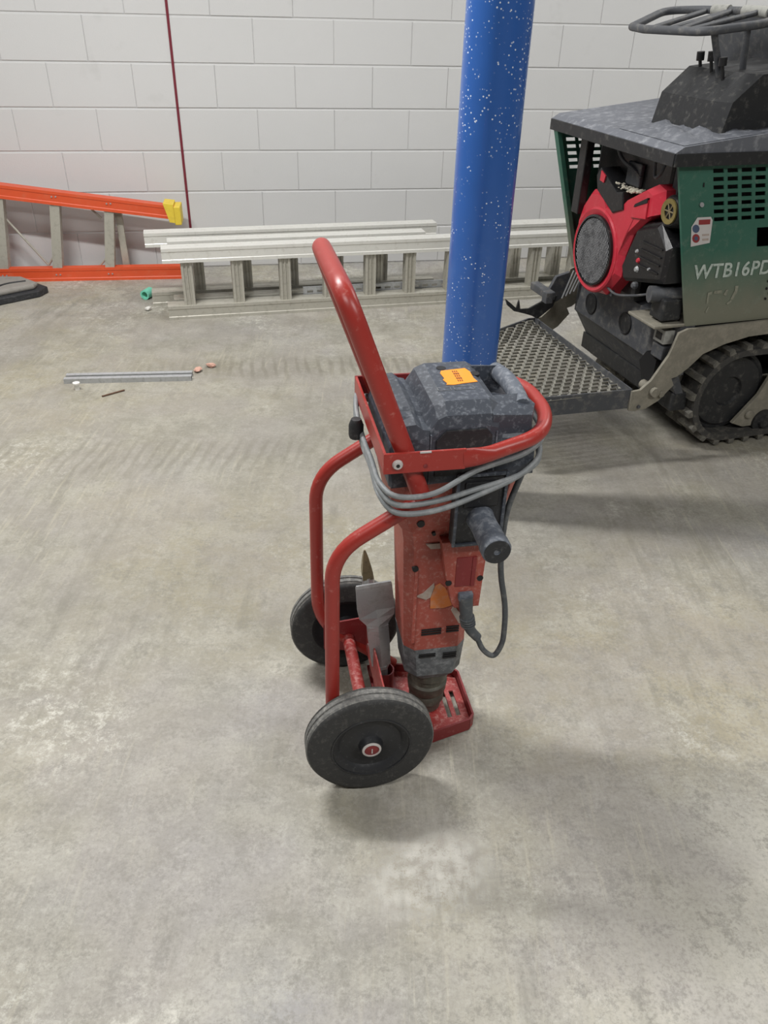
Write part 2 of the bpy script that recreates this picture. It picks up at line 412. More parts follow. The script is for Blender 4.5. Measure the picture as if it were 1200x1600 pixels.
# ---------------------------------------------------------------- blue column
r_ = .0765
bm = B(); lathe(bm, [(0, 0), (r_, 0), (r_, CEIL - .001), (0, CEIL - .001)], 64)
col = link('steel_column', bm, M['blue_paint'], smooth=True)
CX, CY = .2285, 2.10
col.location = (CX, CY, 0)
tag(col, 'round blue painted steel column flecked with white plaster, behind the breaker', 'column')

# ---------------------------------------------------------------- hand trolley  (local x = toward toe plate, y = along the axle)
TA = math.atan2(.193, .981); TO = (-.0496, 1.209, 0)
tr = root('hand_trolley', TO, TA, 'red tubular two-wheel trolley carrying the demolition hammer', 'trolley')
TR = .0135
side = []
def frame_path(t):
    return fillet([(.10, t * .92, .030), (-.068, t, .168), (-.064, t, .535), (.088, t, .632), (-.036, t, .975)], [0, .07, .06, .012, 0], 8)
top_h = []
near = fillet([(.105, -.118, .030), (-.060, -.13, .150), (-.066, -.13, .170), (-.062, -.13, .545), (.088, -.13, .640)], [0, .03, .05, .06, 0], 8)
far = fillet([(.105, .118, .030), (-.066, .13, .170), (-.062, .13, .545), (.088, .13, .640)], [0, .07, .06, 0], 8)
link('frame_tube', tube(B(), near, TR, 16), M['red_paint'], tr, smooth=True)
link('frame_tube', tube(B(), far, TR, 16), M['red_paint'], tr, smooth=True)
hp = fillet([(.092, -.13, .632), (-.038, -.13, .985), (-.046, .13, .992), (.088, .13, .632)], [0, .05, .05, 0], 10)
link('push_handle', tube(B(), hp, .0155, 20), M['red_paint'], tr, smooth=True)
# bracket ring round the head
bm = B()
box(bm, .018, .150, -.152, -.147, .705, .741, .001)
link('bracket_bar', bm, M['red_paint'], tr)
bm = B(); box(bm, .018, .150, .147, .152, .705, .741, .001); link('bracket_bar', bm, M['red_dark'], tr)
bm = B(); box(bm, .018, .023, -.147, .147, .705, .741, .001); link('bracket_bar', bm, M['red_paint'], tr)
rp = fillet([(.146, -.1495, .723), (.18, -.149, .725), (.285, -.118, .738), (.318, -.05, .744), (.318, .05, .744), (.285, .118, .738), (.18, .149, .725), (.146, .1495, .723)], [0, .03, .05, .05, .05, .05, .03, 0], 7)
fl_ = []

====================

Quote the preceding listing precisely and completely, omitting its images.

Write part 2 of the bpy script that recreates this picture. It picks up at line 412. More parts follow. The script is for Blender 4.5. Measure the picture as if it were 1200x1600 pixels.
# ---------------------------------------------------------------- blue column
r_ = .0765
bm = B(); lathe(bm, [(0, 0), (r_, 0), (r_, CEIL - .001), (0, CEIL - .001)], 64)
col = link('steel_column', bm, M['blue_paint'], smooth=True)
CX, CY = .2285, 2.10
col.location = (CX, CY, 0)
tag(col, 'round blue painted steel column flecked with white plaster, behind the breaker', 'column')

# ---------------------------------------------------------------- hand trolley  (local x = toward toe plate, y = along the axle)
TA = math.atan2(.193, .981); TO = (-.0496, 1.209, 0)
tr = root('hand_trolley', TO, TA, 'red tubular two-wheel trolley carrying the demolition hammer', 'trolley')
TR = .0135
side = []
def frame_path(t):
    return fillet([(.10, t * .92, .030), (-.068, t, .168), (-.064, t, .535), (.088, t, .632), (-.036, t, .975)], [0, .07, .06, .012, 0], 8)
top_h = []
near = fillet([(.105, -.118, .030), (-.060, -.13, .150), (-.066, -.13, .170), (-.062, -.13, .545), (.088, -.13, .640)], [0, .03, .05, .06, 0], 8)
far = fillet([(.105, .118, .030), (-.066, .13, .170), (-.062, .13, .545), (.088, .13, .640)], [0, .07, .06, 0], 8)
link('frame_tube', tube(B(), near, TR, 16), M['red_paint'], tr, smooth=True)
link('frame_tube', tube(B(), far, TR, 16), M['red_paint'], tr, smooth=True)
hp = fillet([(.092, -.13, .632), (-.038, -.13, .985), (-.046, .13, .992), (.088, .13, .632)], [0, .05, .05, 0], 10)
link('push_handle', tube(B(), hp, .0155, 20), M['red_paint'], tr, smooth=True)
# bracket ring round the head
bm = B()
box(bm, .018, .150, -.152, -.147, .705, .741, .001)
link('bracket_bar', bm, M['red_paint'], tr)
bm = B(); box(bm, .018, .150, .147, .152, .705, .741, .001); link('bracket_bar', bm, M['red_dark'], tr)
bm = B(); box(bm, .018, .023, -.147, .147, .705, .741, .001); link('bracket_bar', bm, M['red_paint'], tr)
rp = fillet([(.146, -.1495, .723), (.18, -.149, .725), (.285, -.118, .738), (.318, -.05, .744), (.318, .05, .744), (.285, .118, .738), (.18, .149, .725), (.146, .1495, .723)], [0, .03, .05, .05, .05, .05, .03, 0], 7)
fl_ = []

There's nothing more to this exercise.